Whole building HAM transfer

The hygrothermal behaviour of the building envelope has a very significant effect on the overall performance of buildings. However, in most applications, building envelope designers attempt to predict the hygrothermal performance of an individual building envelope, for example a wall, roof or basement by uncoupling the system, not only from the building’s multi-zone airflows but the interactions of the other envelope components to both the exterior and interior environments. The stand-alone analysis of specific envelope components is important in understanding the influences of various controlling elements in terms of their effect on the hygrothermal performance of the envelope, but provides limited performance information on the overall heat, air and moisture transfer of a building. A more advanced building performance evaluation approach requires the direct coupling of all building envelope systems with the interior environment (multi-zone airflow), mechanical systems and the exterior environmental loads.

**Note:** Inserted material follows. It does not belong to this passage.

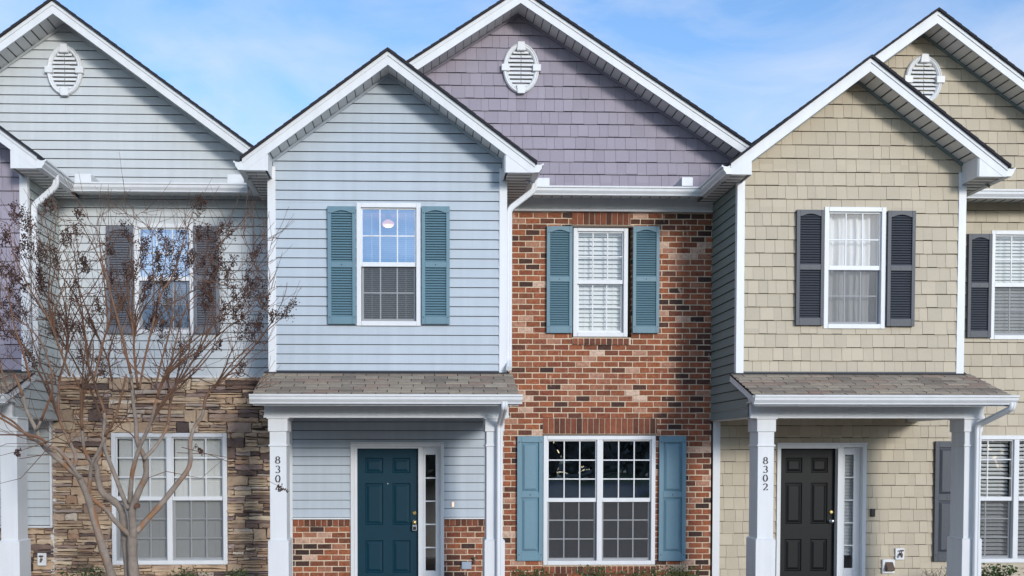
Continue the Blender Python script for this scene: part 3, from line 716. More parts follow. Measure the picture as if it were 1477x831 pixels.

Simultaneous heat, air and moisture transfer between building envelopes and indoor air is complicated and expensive to measure in the laboratory or field experiments. Numerical modelling becomes an attractive alternative for understanding and extrapolating experimental results, as well extending and optimizing building performance. During the past ten years, a number of computer codes/models have been developed and validated worldwide for analysis the hygrothermal transport phenomena through a building enclosure exposed to the exterior environment3,10. However, very few models incorporate the critical hygrothermal interactions between the building envelope and multi-zone airflow. The proposed research aims at developing a model for predicting coupled multi-zone hygrothermal–airflow transfer in air-conditioned buildings. The whole building heat, moisture and airflow transfer model calculates the interactions between multi-zone airflow and primary hygrothermal effects in buildings (see above Figure ). The model will be validated by experimental measurements or published test suites.